De politieke situatie is voor Lula zeer ingewikkeld. De linkse partijen hebben slechts 20% van de zetels in het parlement, dat gedomineerd wordt door een ultra-conservatief rechts dat de landbouw een warm hart toedraagt. Lula heeft geen andere keus dan het parlement over dit soort teksten te laten stemmen. Maar hij zou zich wel wat meer kunnen inspannen, zei kortgeleden de gefrustreerde minister van autochtone volkeren, Sonia Guajajara. De laatste tijd munt Lula uit in het zenden van tegengestelde signalen aan de volksvertegenwoordiging, bijvoorbeeld door publiekelijk zijn steun te betuigen voor een oliewinningsproject in de delta van de Amazone dat tot nu toe geblokkeerd werd door het nationale agentschap van het milieu, Ibama.
De prioriteit van Lula blijft het aanjagen van de economie en in dat kader heeft hij ook een belastingverlaging aangekondigd om de koop van auto’s te stimuleren. Wat ook enorme vormen aanneemt is de verkoop van wapens aan burgers, indertijd via een wet van Bolsonaro mogelijk gemaakt. Brazilië steekt op dit gebied zelfs de Verenigde Staten naar de kroon.
De antropoloog Bruce Albert, groot kenner van het Amazonegebied, laat weten dat « het lulisme gevangen zit in haar tegenstellingen door de ouderwetse vleugel – nationale ontwikkeling, pro-olie en pro-economische groei – aan de ene kant en sociale milieuverdedigers, die de verdediging van de ecologie en de minderheden hoog in hun vaandel voeren, aan de andere kant. Lula denkt dat hij aan beide kampen kan voldoen, maar je kunt duidelijk constateren dat dat onmogelijk is. En je ziet dat hij steeds meer de kant van de ouderwetse vleugel kiest. »

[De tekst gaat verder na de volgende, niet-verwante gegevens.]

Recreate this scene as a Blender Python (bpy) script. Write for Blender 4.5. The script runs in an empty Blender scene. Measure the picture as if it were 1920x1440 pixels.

Lula hoopt dat het federale hooggerechtshof hem in de komende maanden wat PL490 betreft te hulp schiet. Het hoogste juridische gerechtshof van het land moet deze wet namelijk aan de grondwet toetsen. Vol enthousiasme heeft Lula op 26 mei aangekondigd dat de Internationale topconferentie van de Verenigde Naties inzake het klimaat, de COP30, in 2025 in de stad Belem in Amazonië plaats zal vinden, in de hoop dat de resultaten wat betreft de strijd voor het milieu dan ook gezien mogen worden. Ik help het hem hopen, maar weet maar al te goed hoe ambivalent Lula inzake het milieu is. En hij zal zich moeten realiseren dat in zijn coalitie ook politiek rechts vertegenwoordigd is, dat veel meer op de toer van de ouderwetse vleugel van de linkse partijen zit.